— Prompt —
Retype every line from the top of the entries down to the one with "sc.camera = cam", both included, and skip the pictures.

Saved entries:
※
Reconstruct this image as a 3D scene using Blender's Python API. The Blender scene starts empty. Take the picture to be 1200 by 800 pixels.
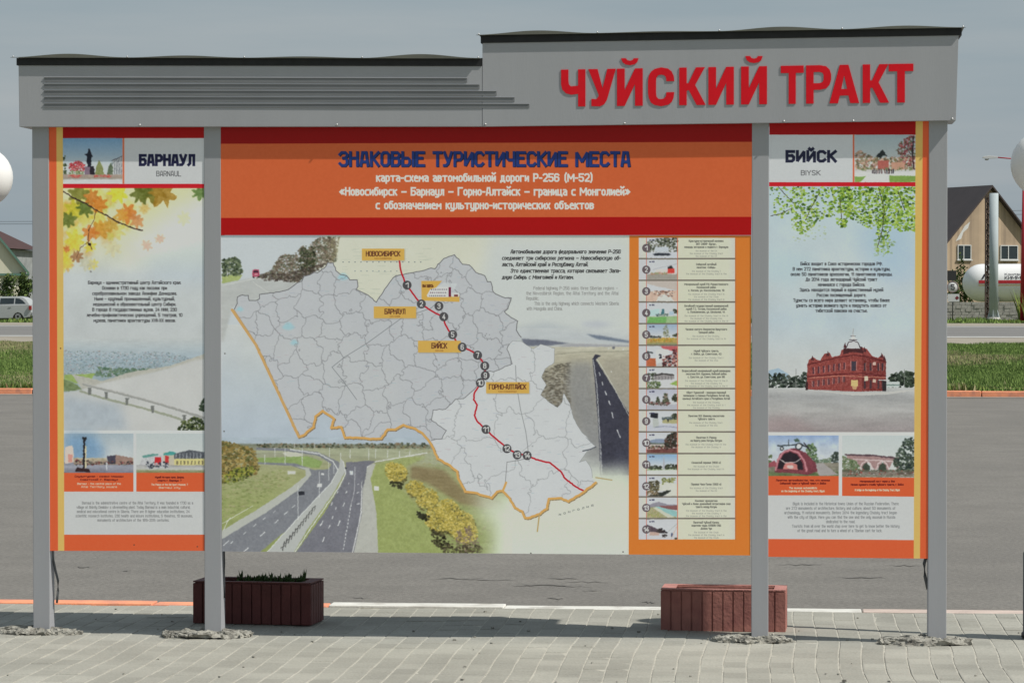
import bpy, bmesh, math, random
import numpy as np
from mathutils import Vector, Matrix
from mathutils.geometry import tessellate_polygon

sc = bpy.context.scene
COL = sc.collection
R = math.radians

# ------------------------------------------------------------------ camera
F = 3570.0                     # focal length in pixels of a 1200 px wide frame
EYE = 1.70
DIST = 15.0
YAW = math.atan(322 / F)       # the camera looks a little to the left of the board's normal
PITCH = math.atan(55 / F)
CAM = Vector((DIST * math.sin(YAW), -DIST * math.cos(YAW), EYE))
FWD = Vector((-math.sin(YAW) * math.cos(PITCH), math.cos(YAW) * math.cos(PITCH), -math.sin(PITCH)))
RGT = Vector((math.cos(YAW), math.sin(YAW), 0))
UPV = RGT.cross(FWD)
cd = bpy.data.cameras.new('camera'); cam = bpy.data.objects.new('camera', cd); COL.objects.link(cam)
cam.matrix_world = Matrix.Translation(CAM) @ Matrix((RGT, UPV, -FWD)).transposed().to_4x4()
cd.sensor_width = 36; cd.lens = 36 * F / 1200; cd.clip_start = .1; cd.clip_end = 6000
sc.camera = cam

# ------------------------------------------------------------------ light
SUN = Vector((-2.35, .73, -3.0)).normalized()      # direction in which the sunlight travels
ld = bpy.data.lights.new('sun', 'SUN'); sun = bpy.data.objects.new('sun', ld); COL.objects.link(sun)
ld.energy = 4.6; ld.angle = R(0.5); ld.color = (1.0, .96, .88)
sun.rotation_euler = SUN.to_track_quat('-Z', 'Y').to_euler()
w = bpy.data.worlds.new("World"); sc.world = w; w.use_nodes = True
nt = w.node_tree; nt.nodes.clear()
out = nt.nodes.new('ShaderNodeOutputWorld'); bg = nt.nodes.new('ShaderNodeBackground')
sky = nt.nodes.new('ShaderNodeTexSky'); sky.sky_type = 'NISHITA'; sky.sun_disc = False
sky.sun_elevation = math.asin(-SUN.z); sky.sun_rotation = math.atan2(-SUN.x, -SUN.y)
sky.air_density = 1.6; sky.dust_density = 3.0; sky.ozone_density = 1.5; sky.altitude = 100
tc = nt.nodes.new('ShaderNodeTexCoord'); mp = nt.nodes.new('ShaderNodeMapping'); mp.inputs['Scale'].default_value = (2.2, 2.2, 22)
nz = nt.nodes.new('ShaderNodeTexNoise'); nz.inputs['Scale'].default_value = 1.6; nz.inputs['Detail'].default_value = 6; nz.inputs['Roughness'].default_value = .55
rm = nt.nodes.new('ShaderNodeMapRange'); rm.inputs[1].default_value = .35; rm.inputs[2].default_value = .75
rm.inputs[3].default_value = .1; rm.inputs[4].default_value = 1
mx = nt.nodes.new('ShaderNodeMix'); mx.data_type = 'RGBA'
veil = nt.nodes.new('ShaderNodeMix'); veil.data_type = 'RGBA'       # high hazy cloud, thicker in places
veil.inputs[6].default_value = (2.8, 3.6, 4.2, 1); veil.inputs[7].default_value = (4.1, 4.5, 4.8, 1)
nt.links.new(veil.outputs[2], mx.inputs[7]); mx.inputs[0].default_value = .86
nt.links.new(tc.outputs['Generated'], mp.inputs[0]); nt.links.new(mp.outputs[0], nz.inputs['Vector'])
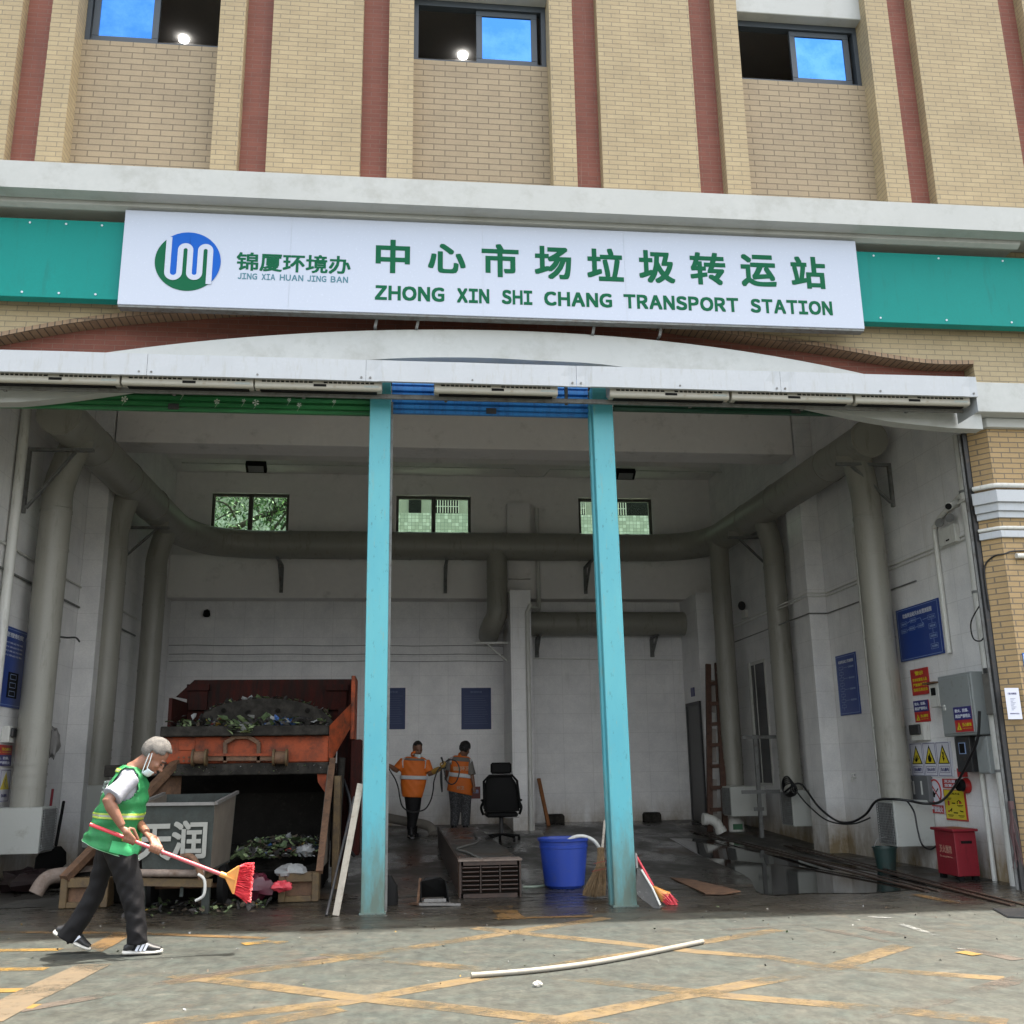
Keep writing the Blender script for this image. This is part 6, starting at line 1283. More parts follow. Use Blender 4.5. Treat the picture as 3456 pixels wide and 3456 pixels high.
※
— Final answer —
Reconstruct this image as a 3D scene using Blender's Python API. The Blender scene starts empty. Take the picture to be 1200 by 800 pixels.
import bpy, bmesh, math, random
import numpy as np
from mathutils import Vector, Matrix
from mathutils.geometry import tessellate_polygon

sc = bpy.context.scene
COL = sc.collection
R = math.radians

# ------------------------------------------------------------------ camera
F = 3570.0                     # focal length in pixels of a 1200 px wide frame
EYE = 1.70
DIST = 15.0
YAW = math.atan(322 / F)       # the camera looks a little to the left of the board's normal
PITCH = math.atan(55 / F)
CAM = Vector((DIST * math.sin(YAW), -DIST * math.cos(YAW), EYE))
FWD = Vector((-math.sin(YAW) * math.cos(PITCH), math.cos(YAW) * math.cos(PITCH), -math.sin(PITCH)))
RGT = Vector((math.cos(YAW), math.sin(YAW), 0))
UPV = RGT.cross(FWD)
cd = bpy.data.cameras.new('camera'); cam = bpy.data.objects.new('camera', cd); COL.objects.link(cam)
cam.matrix_world = Matrix.Translation(CAM) @ Matrix((RGT, UPV, -FWD)).transposed().to_4x4()
cd.sensor_width = 36; cd.lens = 36 * F / 1200; cd.clip_start = .1; cd.clip_end = 6000
sc.camera = cam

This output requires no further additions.